Question

Find the value of x:

$2{\tan }^{-1}\left(\sin x\right)={\tan }^{-1}\left(2{\sec }^{2}x\right),0<x<\frac{\pi }{2}$.

Answer 1

Given, $2{\tan }^{-1}\left(\sin x\right)={\tan }^{-1}\left(2{\sec }^{2}x\right),0<x<\frac{\pi }{2}$.

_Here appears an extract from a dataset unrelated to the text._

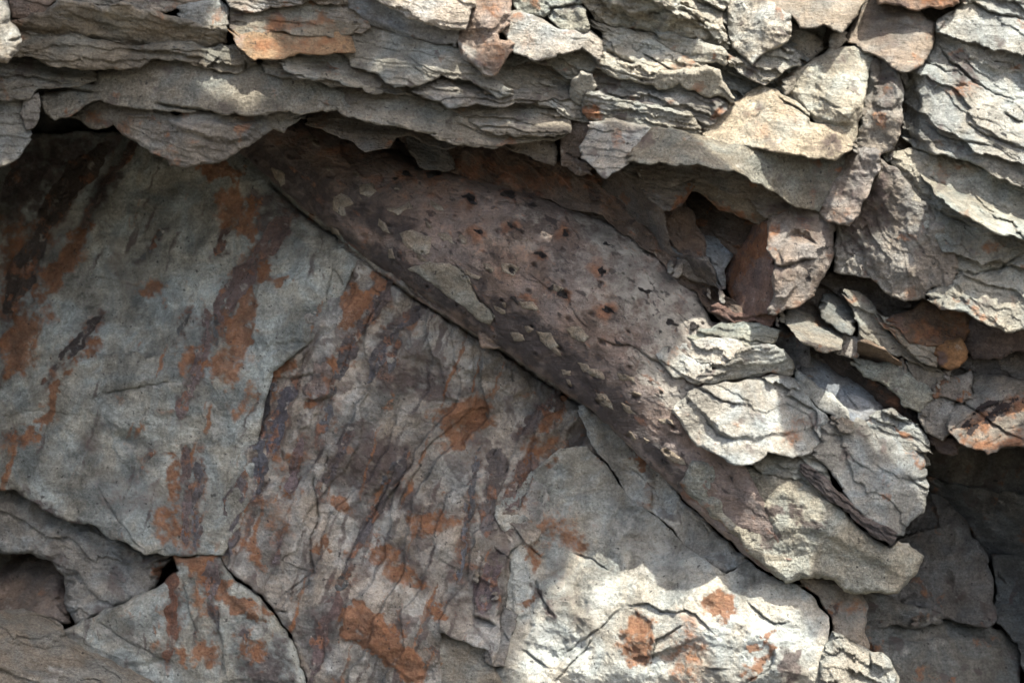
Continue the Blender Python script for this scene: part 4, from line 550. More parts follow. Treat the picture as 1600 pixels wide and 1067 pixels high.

L.H.S.=$2{\tan }^{-1}\sin x$

We know that:

${\tan }^{-1}A+{\tan }^{-1}y={\tan }^{-1}\left(\frac{A+B}{1-AB}\right)$

Therefore,

${\tan }^{-1}\sin x+{\tan }^{-1}\sin x={\tan }^{-1}\left(\frac{\sin x+\sin x}{1-{\sin }^{2}x}\right)$

$={\tan }^{-1}\left(\frac{2\sin x}{{\cos }^{2}x}\right)={\tan }^{-1}\left(2\sin x{\sec }^{2}x\right)$

Now,

${\tan }^{-1}\left(2\sin x{\sec }^{2}x\right)={\tan }^{-1}\left(2{\sec }^{2}x\right)$

Since, $0<x<\frac{\pi }{2}$

$2\sin x{\sec }^{2}x=2{\sec }^{2}x$

$\Rightarrow 2{\sec }^{2}x(\sin x-1)=0$

So, either $\sec x=0$, which is not possible

or $\sin x=1\Rightarrow x=\frac{\pi }{2}$